DIRECTIONS →
Please output the lines shown below exactly as they appear.

EXTRACTED DATA →
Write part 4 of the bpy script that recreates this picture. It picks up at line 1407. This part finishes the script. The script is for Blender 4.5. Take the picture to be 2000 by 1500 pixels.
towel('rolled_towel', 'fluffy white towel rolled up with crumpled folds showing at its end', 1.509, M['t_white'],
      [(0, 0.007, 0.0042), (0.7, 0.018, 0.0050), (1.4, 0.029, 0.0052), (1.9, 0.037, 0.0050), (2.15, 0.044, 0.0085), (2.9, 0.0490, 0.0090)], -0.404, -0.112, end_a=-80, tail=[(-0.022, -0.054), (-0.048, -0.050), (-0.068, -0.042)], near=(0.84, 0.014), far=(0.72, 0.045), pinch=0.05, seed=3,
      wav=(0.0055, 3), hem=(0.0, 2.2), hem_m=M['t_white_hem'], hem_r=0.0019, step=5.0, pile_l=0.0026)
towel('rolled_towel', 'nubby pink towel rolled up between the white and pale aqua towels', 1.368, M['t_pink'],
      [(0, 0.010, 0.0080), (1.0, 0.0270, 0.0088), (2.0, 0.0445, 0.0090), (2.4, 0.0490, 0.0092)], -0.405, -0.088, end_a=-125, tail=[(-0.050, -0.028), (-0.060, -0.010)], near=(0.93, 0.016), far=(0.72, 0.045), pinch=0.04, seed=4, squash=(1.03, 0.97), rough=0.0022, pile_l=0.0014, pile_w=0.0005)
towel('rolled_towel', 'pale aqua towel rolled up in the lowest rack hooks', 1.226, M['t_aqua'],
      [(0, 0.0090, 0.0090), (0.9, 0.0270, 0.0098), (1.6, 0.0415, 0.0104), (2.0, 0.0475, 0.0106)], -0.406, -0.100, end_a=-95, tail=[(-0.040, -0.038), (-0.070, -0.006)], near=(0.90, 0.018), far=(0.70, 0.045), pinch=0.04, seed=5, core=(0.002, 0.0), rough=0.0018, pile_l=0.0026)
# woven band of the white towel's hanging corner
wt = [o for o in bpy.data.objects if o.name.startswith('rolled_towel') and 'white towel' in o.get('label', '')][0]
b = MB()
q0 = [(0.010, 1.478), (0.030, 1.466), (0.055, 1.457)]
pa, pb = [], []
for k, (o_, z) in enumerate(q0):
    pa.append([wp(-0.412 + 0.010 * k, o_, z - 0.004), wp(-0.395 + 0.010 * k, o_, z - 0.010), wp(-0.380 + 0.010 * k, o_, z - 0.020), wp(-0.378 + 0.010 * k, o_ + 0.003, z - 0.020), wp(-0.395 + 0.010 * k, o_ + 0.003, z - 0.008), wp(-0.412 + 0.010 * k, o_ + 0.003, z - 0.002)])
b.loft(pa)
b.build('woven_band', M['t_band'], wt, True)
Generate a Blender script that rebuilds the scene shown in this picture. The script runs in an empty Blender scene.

SOLVED EXERCISE →
Write part 4 of the bpy script that recreates this picture. It picks up at line 1407. This part finishes the script. The script is for Blender 4.5. Take the picture to be 2000 by 1500 pixels.
towel('rolled_towel', 'fluffy white towel rolled up with crumpled folds showing at its end', 1.509, M['t_white'],
      [(0, 0.007, 0.0042), (0.7, 0.018, 0.0050), (1.4, 0.029, 0.0052), (1.9, 0.037, 0.0050), (2.15, 0.044, 0.0085), (2.9, 0.0490, 0.0090)], -0.404, -0.112, end_a=-80, tail=[(-0.022, -0.054), (-0.048, -0.050), (-0.068, -0.042)], near=(0.84, 0.014), far=(0.72, 0.045), pinch=0.05, seed=3,
      wav=(0.0055, 3), hem=(0.0, 2.2), hem_m=M['t_white_hem'], hem_r=0.0019, step=5.0, pile_l=0.0026)
towel('rolled_towel', 'nubby pink towel rolled up between the white and pale aqua towels', 1.368, M['t_pink'],
      [(0, 0.010, 0.0080), (1.0, 0.0270, 0.0088), (2.0, 0.0445, 0.0090), (2.4, 0.0490, 0.0092)], -0.405, -0.088, end_a=-125, tail=[(-0.050, -0.028), (-0.060, -0.010)], near=(0.93, 0.016), far=(0.72, 0.045), pinch=0.04, seed=4, squash=(1.03, 0.97), rough=0.0022, pile_l=0.0014, pile_w=0.0005)
towel('rolled_towel', 'pale aqua towel rolled up in the lowest rack hooks', 1.226, M['t_aqua'],
      [(0, 0.0090, 0.0090), (0.9, 0.0270, 0.0098), (1.6, 0.0415, 0.0104), (2.0, 0.0475, 0.0106)], -0.406, -0.100, end_a=-95, tail=[(-0.040, -0.038), (-0.070, -0.006)], near=(0.90, 0.018), far=(0.70, 0.045), pinch=0.04, seed=5, core=(0.002, 0.0), rough=0.0018, pile_l=0.0026)
# woven band of the white towel's hanging corner
wt = [o for o in bpy.data.objects if o.name.startswith('rolled_towel') and 'white towel' in o.get('label', '')][0]
b = MB()
q0 = [(0.010, 1.478), (0.030, 1.466), (0.055, 1.457)]
pa, pb = [], []
for k, (o_, z) in enumerate(q0):
    pa.append([wp(-0.412 + 0.010 * k, o_, z - 0.004), wp(-0.395 + 0.010 * k, o_, z - 0.010), wp(-0.380 + 0.010 * k, o_, z - 0.020), wp(-0.378 + 0.010 * k, o_ + 0.003, z - 0.020), wp(-0.395 + 0.010 * k, o_ + 0.003, z - 0.008), wp(-0.412 + 0.010 * k, o_ + 0.003, z - 0.002)])
b.loft(pa)
b.build('woven_band', M['t_band'], wt, True)
Generate a Blender script that rebuilds the scene shown in this picture. The script runs in an empty Blender scene.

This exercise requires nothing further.